A medida que pasaron los días, las similitudes entre la guerra bosnia y la dictadura chilena me persiguieron cada vez con más fuerza. Cuando el abuelo de otra participante del programa nos contó los detalles de cómo logró escapar del ejército serbio y su campo de concentración no pude evitar pensar en mi padre, cuyo rostro salió impreso en la portada del periódico entre los 15 más buscados después del golpe de estado en contra de Salvador Allende en 1973. La angustia desde el escondite, el miedo a que los planes de escape fallasen. Estas son cosas que no necesitan traducción.

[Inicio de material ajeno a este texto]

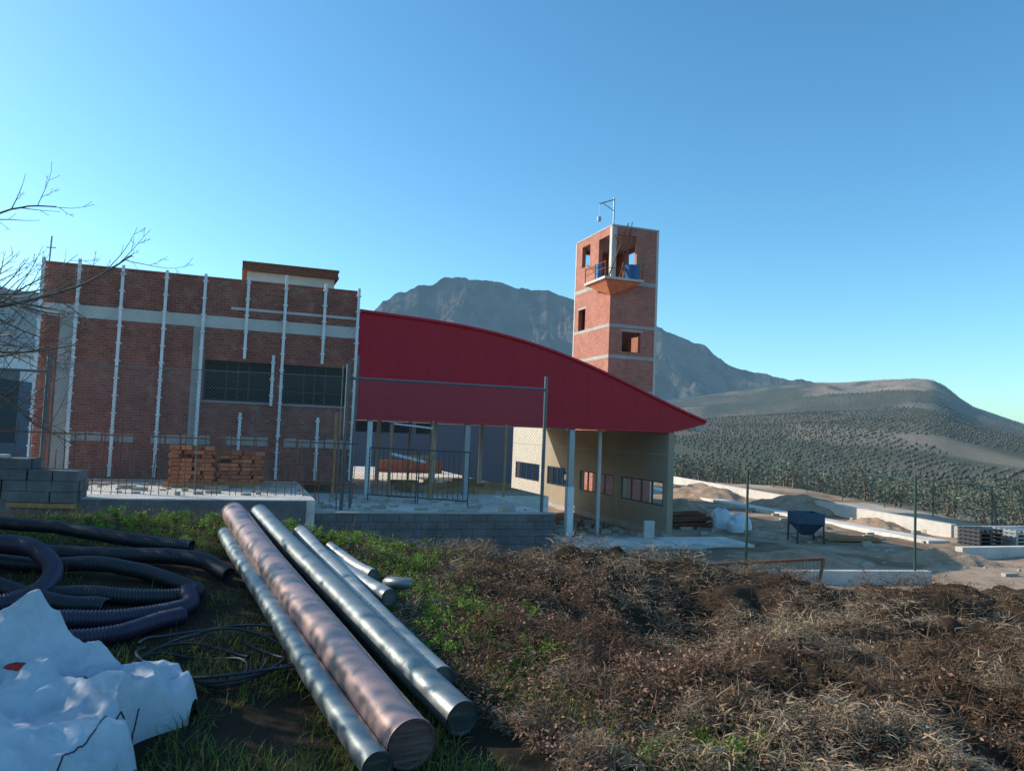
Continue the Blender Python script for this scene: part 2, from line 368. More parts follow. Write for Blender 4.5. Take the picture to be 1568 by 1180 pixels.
boxes("penthouse_brick_band",[(5.59,8.86,4.99,8.01,8.78,8.98)],M['brick'],o)
boxes("penthouse_roof",[(5.42,9.0,4.82,8.2,9.422,9.50),(5.45,8.97,4.85,8.17,9.502,9.68),(5.42,9.0,4.82,8.2,9.682,9.76)],M['rust'],o)
P=MB();K=MB()
def post(t,z0,z1,lean=0):
    w=.042
    P.box(t-w,t+w,-.24,-.18,z0,z1)
    z=z0+.3
    while z<z1-.1:
        K.box(t-.07,t+.07,-.26,0,z,z+.04);z+=.52
for t in (.03,.96,2.12,3.32,4.42,6.82,9.12): post(t,1.95 if t not in(.96,) else 3.0,8.25+rng.uniform(-.03,.06) if t!=6.82 else 8.44)
post(5.68,5.68,8.25);post(8.05,5.68,8.28);post(5.66,1.95,4.0);post(8.02,1.95,3.95);post(6.55,4.25,5.85);post(1.0,2.0,3.2)
P.out("cladding_posts",M['white'],o);K.out("post_brackets",M['white'],o)
mb=MB();mb.bar((.1,.1,8.1),(.12,.1,8.95),.025);mb.bar((.0,.1,8.6),(.25,.1,8.62),.015);mb.out("roof_pipe",M['galv'],o)
# hall with red arched roof
o=site("red_roof_hall")
arc=[(9.2,7.53),(10.72,7.49),(12.56,7.34),(14.49,7.06),(16.25,6.68),(18.1,6.13),(19.75,5.50),(21.31,4.87),(22.63,4.47)]
ta=np.linspace(9.2,22.63,48);pa=np.polyfit([p[0] for p in arc],[p[1] for p in arc],4);za=np.polyval(pa,ta)
zbm=np.where(ta<21.2,3.98,3.98+(ta-21.2)/(22.63-21.2)*.36)
Vf=[];Ff=[];n=len(ta)
for w in (0.0,.06):
    for k in range(n): Vf.append((ta[k],w,zbm[k]))
    for k in range(n): Vf.append((ta[k],w,za[k]))
for k in range(n-1):
    Ff+=[(k,k+1,n+k+1,n+k),(2*n+k+1,2*n+k,3*n+k,3*n+k+1),(k+1,k,2*n+k,2*n+k+1),(n+k,n+k+1,3*n+k+1,3*n+k)]
Ff.append((0,n,3*n,2*n));Ff.append((n-1,3*n-1,4*n-1,2*n-1))
obj("fascia",Vf,Ff,M['red'],o)
mb=MB()
for t in np.arange(9.6,22.2,1.0):
    mb.box(t,t+.012,-.004,.0,3.99 if t<21.2 else 4.2,float(np.polyval(pa,t))-.08)
mb.out("fascia_seams",M['red'],o)
V,F=tube([(t_,-.03,z_) for t_,z_ in zip(ta,za)],.06,8);obj("fascia_edge_trim",V,F,M['redtrim'],o,True)
mb=MB();mb.bar((9.2,-.02,3.98),(21.2,-.02,3.98),.045);mb.out("fascia_bottom_trim",M['redtrim'],o,True)
Vr=[];Fr=[]
for w in (.07,12.5):
    for k in range(n): Vr.append((ta[k],w,za[k]+.04))
for w in (.07,12.5):
    for k in range(n): Vr.append((ta[k],w,za[k]-.06))
for k in range(n-1): Fr+=[(k,k+1,n+k+1,n+k),(2*n+k+1,2*n+k,3*n+k,3*n+k+1)]
for k in range(n-1): Fr+=[(n+k,n+k+1,3*n+k+1,3*n+k)]
obj("roof_sheet",Vr,Fr,M['redtrim'],o,True)
boxes("ceiling",[(9.25,21.3,.07,12.4,4.02,4.08)],M['cream'],o)
boxes("gutter",[(22.2,22.66,0,12.4,4.10,4.22)],M['galv'],o)
cols=[(13.13,1.5,4.0,'galv',.09),(17.08,1.75,4.0,'dark',.10),(21.15,0,4.0,'dark',.09),(9.75,1.5,4.0,'white',.08)]
for i_,(t,z0,z1,m,w) in enumerate(cols): boxes("column_%d"%i_,[(t-w,t+w,.08,.08+2*w,z0,z1)],M['galv'] if m=='dark' else M[m],o)
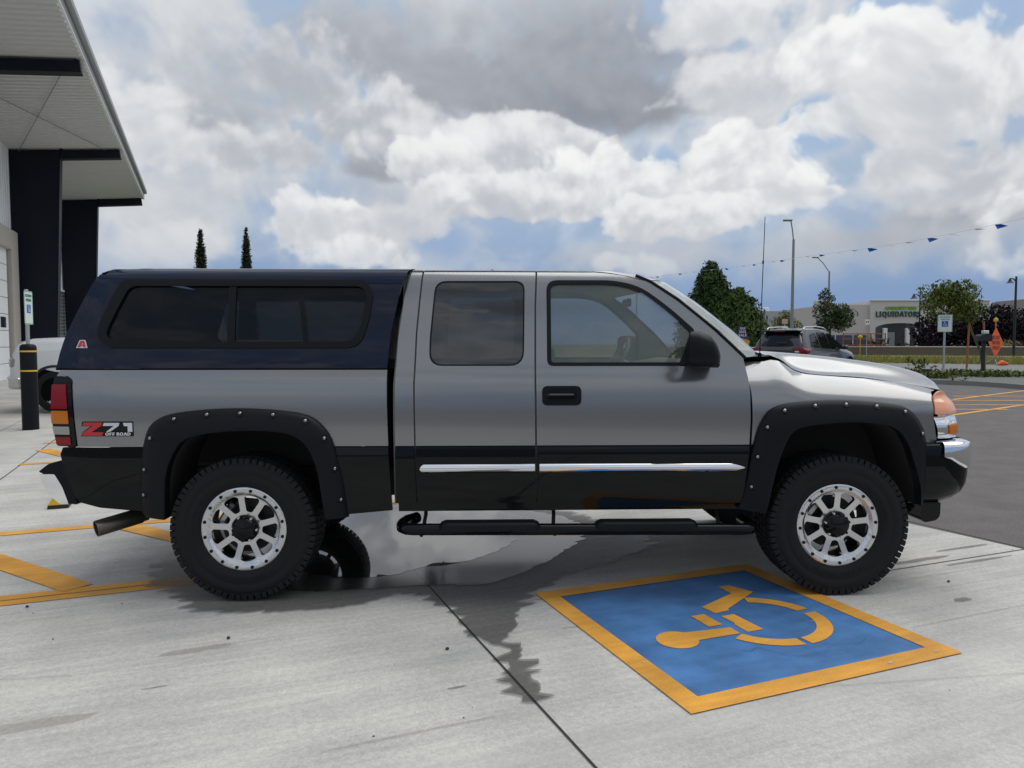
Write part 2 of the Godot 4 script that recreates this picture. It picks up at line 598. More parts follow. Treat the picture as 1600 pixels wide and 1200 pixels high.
func make_sky() -> Sky:
	for a in cloud_masses():
		var az := deg_to_rad(a[0])
		var el := deg_to_rad(a[1])
		var c := Vector3(sin(az) * cos(el), sin(el), -cos(az) * cos(el))
		var r := Vector3(cos(az), 0, sin(az))
		sky_mass.append({"c": c, "r": r, "u": r.cross(c) * -1.0 if (r.cross(c)).y < 0 else r.cross(c), "el": a[1], "ry": maxf(a[2], a[3]) if absf(a[1]) > 55.0 else a[3] * 1.3, "rx": sin(deg_to_rad(a[2])), "ryr": sin(deg_to_rad(a[3])),
			"reach": cos(deg_to_rad(minf(89.0, maxf(a[2], a[3]) * 1.75 + 1.5))), "top": a[4], "base": a[5], "soft": a[6], "kind": a[7], "most": [0.78, 0.85, 0.95, 0.9, 0.8][a[7]]})
	var n1 := noise(13.0, 7, 6, 0.50)
	var n2 := FastNoiseLite.new()
	n2.noise_type = FastNoiseLite.TYPE_CELLULAR
	n2.cellular_return_type = FastNoiseLite.RETURN_DISTANCE
	n2.seed = 12
	n2.frequency = 24.0
	n2.fractal_type = FastNoiseLite.FRACTAL_FBM
	n2.fractal_octaves = 3
	n2.fractal_gain = 0.5
	var n0 := noise(4.0, 19, 2, 0.5)
	sky_n = [n1, n2, n0, noise(19.0, 33, 4, 0.5)]
	# the whole sky coarsely, then the part in view (and some way round it) finely
	var low := PackedByteArray()
	low.resize(1024 * 3)
	low.fill(120)
	var bytes := PackedByteArray()
	for j in 512:
		bytes.append_array(sky_row(j, 1024, 0, 1024) if j < 256 else low)
	var im := Image.create_from_data(1024, 512, false, Image.FORMAT_RGB8, bytes)
	im.resize(4096, 2048, Image.INTERPOLATE_CUBIC)
	var W := 4096
	var wide := 440
	var j0 := 680
	for side in [[0, wide], [W - wide, W]]:
		bytes = PackedByteArray()
		for j in range(j0, 1024):
			bytes.append_array(sky_row(j, W, side[0], side[1]))
		im.blit_rect(Image.create_from_data(wide, 1024 - j0, false, Image.FORMAT_RGB8, bytes), Rect2i(0, 0, wide, 1024 - j0), Vector2i(side[0], j0))
	var p := PanoramaSkyMaterial.new()
	p.panorama = ImageTexture.create_from_image(im)
	var s := Sky.new()
	s.sky_material = p
	return s

# ---------------------------------------------------------------- the pickup
var body_z: Array
var cap_z: Array

func plan_drop(x: float) -> float:
	var d := 0.0
	if x > 3.75:
		d += pow(minf(x - 3.75, 0.9) / 0.7, 2.0) * 0.10
	if x < -0.8:
		d += pow((-0.8 - x) / 0.3, 2.0) * 0.03
	return d

func zb(x: float, y: float) -> float:
	return look(body_z, y) - plan_drop(x)

func zlow(x: float, y: float) -> float:
	return zb(x, y) + 0.018 * (1.0 - smoothstep(0.885, 0.940, y))

func fender_edge(x: float) -> float:
	return lerp_table([[3.05, 1.450], [3.23, 1.455], [3.281, 1.466], [3.343, 1.455], [3.39, 1.42], [3.427, 1.395], [3.48, 1.378], [3.551, 1.368], [3.885, 1.345], [4.12, 1.318], [4.295, 1.286], [4.42, 1.258]], x)

func zfender(x: float, y: float) -> float:
	if y <= 1.12:
		return zb(x, y)
	var e := 0.25 * (fender_edge(x) + fender_edge(x - 0.03) + fender_edge(x + 0.03) + fender_edge(x + 0.015))
	var u := clampf((y - 1.12) / (e - 1.12), 0.0, 1.02)
	var a := zb(x, 1.12)
	return a - (a - (0.80 - 0.6 * plan_drop(x))) * (0.35 * u * u + 0.65 * pow(u, 3.2))

func zcap(x: float, y: float) -> float:
	var d := 0.0
	if x < -0.75:
		d = pow((-0.75 - x) / 0.4, 2.0) * 0.05
	return look(cap_z, y) - d

func torus(mb: MB, ce: Vector3, R: float, r: float, ax: Basis, a0 := 0.0, a1 := TAU, m := 28) -> void:
	var p := []
	for k in m + 1:
		var a := lerpf(a0, a1, float(k) / m)
		p.append(ce + ax * Vector3(cos(a) * R, sin(a) * R, 0))
	mb.tube(p, r, 8)

func ring_row(ce: Vector3, hy: float, hz: float, r: float, m := 24) -> PackedVector3Array:
	# a rounded rectangle in the plane x = ce.x
	var out := PackedVector3Array()
	for k in m + 1:
		var a := TAU * k / m
		var c := cos(a)
		var s := sin(a)
		var q := pow(pow(absf(c), r) + pow(absf(s), r), -1.0 / r)
		out.append(ce + Vector3(0, s * q * hy, c * q * hz))
	return out

func make_wheel(parent: Node3D) -> Node3D:
	var w := Node3D.new()
	w.name = numbered(parent, "wheel")
	parent.add_child(w, true)
	var mb := MB.new()
	mb.lathe([Vector2(0.245, -0.11), Vector2(0.27, -0.135), Vector2(0.33, -0.153), Vector2(0.385, -0.153), Vector2(0.41, -0.143), Vector2(0.424, -0.115), Vector2(0.4245, 0), Vector2(0.424, 0.115), Vector2(0.41, 0.143),
		Vector2(0.398, 0.151), Vector2(0.392, 0.1505), Vector2(0.388, 0.154), Vector2(0.372, 0.156), Vector2(0.345, 0.1555), Vector2(0.341, 0.1525), Vector2(0.325, 0.1525), Vector2(0.321, 0.154), Vector2(0.29, 0.148), Vector2(0.272, 0.139), Vector2(0.268, 0.134), Vector2(0.256, 0.128), Vector2(0.248, 0.118)], Transform3D(), 72)
	put(mb, "tyre", M.rubber, w)
	mb = MB.new()
	var r := RandomNumberGenerator.new()
	r.seed = 5
	var N := 66
	for k in N:
		var a := TAU * k / N
		var j := r.randf_range(-0.006, 0.006)
		for side in [-1.0, 1.0]:
			var b := a + (0.0 if side > 0 else PI / N)
			var long := k % 2 == 0
			var xf := Transform3D(Basis(Vector3(0, 0, 1), b + j), Vector3.ZERO)
			# shoulder block, turned over on to the side wall
			mb.box(Vector3(0.4285, 0, side * 0.122), Vector3(0.014, 0.0365 if long else 0.0345, 0.052), 0.003, xf)
			mb.box(Vector3(0.409 if long else 0.417, 0, side * 0.1465), Vector3(0.050 if long else 0.034, 0.034 if long else 0.030, 0.0125), 0.004, xf)
			var xg := Transform3D(Basis(Vector3(0, 0, 1), b + 0.04) * Basis(Vector3(1, 0, 0), side * 0.5), Vector3.ZERO)
			mb.box(Vector3(0.4285, 0, side * 0.06), Vector3(0.014, 0.033, 0.044), 0.0, xg)
		mb.box(Vector3(0.4285, 0, 0.0), Vector3(0.014, 0.031, 0.042), 0.0, Transform3D(Basis(Vector3(0, 0, 1), a + 0.05) * Basis(Vector3(1, 0, 0), 0.4), Vector3.ZERO))
	put(mb, "tread_blocks", M.rubber, w, "stuff")
	# faint raised letters and bars on the side wall
	mb = MB.new()
	for k in 3:
		for i in 14:
			if (i * 7 + k * 3) % 5 == 0:
				continue
			var xf := Transform3D(Basis(Vector3(0, 0, 1), TAU * k / 3.0 + 0.075 * i), Vector3.ZERO)
			mb.box(Vector3(0.306, 0, 0.1515), Vector3(0.022, 0.015, 0.004), 0.0, xf)
	put(mb, "side_wall_relief", M.rubber, w, "stuff")
	# rim face with nine openings
	var circ := PackedVector2Array()
	for k in 96:
		circ.append(Vector2.from_angle(TAU * k / 96) * 0.2495)
	var holes := []
	for k in 9:
		var a := TAU * (k + 0.5) / 9 + 0.12
		var wi := 0.349 - 0.0180 / 0.100
		var wo := 0.349 - 0.0180 / 0.196
		var h := [Vector2.from_angle(a - wi) * 0.100, Vector2.from_angle(a - wo) * 0.188, Vector2.from_angle(a - wo * 0.45) * 0.198, Vector2.from_angle(a + wo * 0.45) * 0.198, Vector2.from_angle(a + wo) * 0.188, Vector2.from_angle(a + wi) * 0.100]
		var q := []
		for p in h:
			q.append([p.x, p.y])
		holes.append(rnd(q, [0.012, 0.022, 0.02, 0.02, 0.022, 0.012], 4))
	var face := lut([[0.0, 0.100], [0.08, 0.100], [0.11, 0.102], [0.19, 0.112], [0.202, 0.113], [0.207, 0.124], [0.212, 0.128], [0.244, 0.131], [0.2495, 0.126], [0.26, 0.12]], 400)
	mb = MB.new()
	mb.panel(circ, holes, func(x, y): return look(face, sqrt(x * x + y * y)), 0.0125, 1.0, 0.03)
	put(mb, "rim", M.machined, w).scale = Vector3(1.035, 1.035, 1.0)
	mb = MB.new()
	mb.lathe([Vector2(0.236, 0.100), Vector2(0.228, 0.05), Vector2(0.222, -0.05), Vector2(0.236, -0.11), Vector2(0.250, -0.115)], Transform3D(), 48)
	put(mb, "rim_barrel", M.dark_metal, w)
	mb = MB.new()
	mb.lathe([Vector2(0.0, 0.02), Vector2(0.165, 0.02), Vector2(0.165, 0.0), Vector2(0.0, 0.0)], Transform3D(), 40)
	put(mb, "brake_disc", M.dark_metal, w)
	mb = MB.new()
	for k in 8:
		mb.box(Vector3(0.12, 0, 0.021), Vector3(0.05, 0.006, 0.003), 0.0, Transform3D(Basis(Vector3(0, 0, 1), TAU * k / 8), Vector3.ZERO))
	mb.lathe([Vector2(0.085, 0.05), Vector2(0.085, -0.06), Vector2(0.0, -0.06)], Transform3D(), 24)
	put(mb, "hub_carrier", M.dark_metal, w)
	mb = MB.new()
	mb.box(Vector3(0.0, 0.0, 0.02), Vector3(0.05, 0.15, 0.075), 0.012, Transform3D(Basis(Vector3(0, 0, 1), 2.45), Vector3(cos(2.45), sin(2.45), 0) * 0.15))
	put(mb, "brake_caliper", M.steel, w)
	mb = MB.new()
	mb.lathe([Vector2(0.083, 0.098), Vector2(0.082, 0.110), Vector2(0.075, 0.116), Vector2(0.066, 0.140), Vector2(0.056, 0.146), Vector2(0.034, 0.147), Vector2(0.030, 0.150), Vector2(0.0, 0.150)], Transform3D(), 40)
	for k in 6:
		mb.box(Vector3(0.062, 0, 0.135), Vector3(0.028, 0.016, 0.022), 0.003, Transform3D(Basis(Vector3(0, 0, 1), TAU * k / 6 + 0.3), Vector3.ZERO))
	put(mb, "hub_cap", M.gloss_black, w)
	mb = MB.new()
	mb.lathe([Vector2(0.0105, 0.0), Vector2(0.0105, 0.005), Vector2(0.009, 0.007), Vector2(0.0, 0.007)], Transform3D(), 10)
	var bm := mb.mesh()
	for k in 16:
		var b := put_mesh(bm, "rim_bolt", M.gloss_black, w)
		var p := Vector2.from_angle(TAU * k / 16 + 0.05) * 0.237
		b.position = Vector3(p.x, p.y, 0.1297)
	mb = MB.new()
	mb.lathe([Vector2(0.009, 0.0), Vector2(0.009, 0.014), Vector2(0.006, 0.018), Vector2(0.0, 0.018)], Transform3D(), 6)
	var nm := mb.mesh()
	for k in 6:
		var b := put_mesh(nm, "wheel_nut", M.machined, w)
		var p := Vector2.from_angle(TAU * (k + 0.5) / 6 + 0.3) * 0.074
		b.position = Vector3(p.x, p.y, 0.112)
	return w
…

Cuando dos sobrevivientes bosnios narraron sus experiencias fuera del país después de la guerra, me asaltó más de una vez la imagen de mis padres, que buscaron exilio en México e Italia años antes de conocerse. Dos de mis compañeras, que han pasado su vida entera en los Estados Unidos por el escape de sus padres, participaron activamente de la sesión. Las preguntas candentes y las respuestas que encontraron, con toda la curiosidad y preocupación asociadas de ambas generaciones -los sobrevivientes y sus hijos-, automáticamente me pusieron en el lugar de mis hermanas. Ellas dejaron Santiago para irse a Ciudad de México cuando niñas, casi unas guaguas, y han vivido allí por ya cuatro décadas. Solo viajan a Chile de vacaciones.

Por último, el valiente testimonio de Kemal sobre su detención en el campo de concentración de Omarska me llevó mentalmente a los amigos de mi coro en Chile, fundado por familiares de ejecutados políticos. Ellos también han tenido que detenerse, interrumpiendo sus generosos e íntimos recuentos, para juntar fuerza y terminar una historia sobre el pasado que no acostumbran compartir. Abrumados por las emociones, en Omarska y en Santiago los he visto superar la dificultad para poner el trauma en palabras.

Algunas de mis preguntas sobre el conflicto bosnio se han expandido. Otras han encontrado las primera piezas del puzzle que significan sus complejas respuestas. Me voy llena de dudas que espero resolver después de este viaje apabullante. Pero las conexiones inesperadas entre los horrores de esta guerra y la historia de mi propio país me dejan con una certeza respecto de las sociedades post-conflicto: lo tristemente universal que es el lenguaje del desgarro.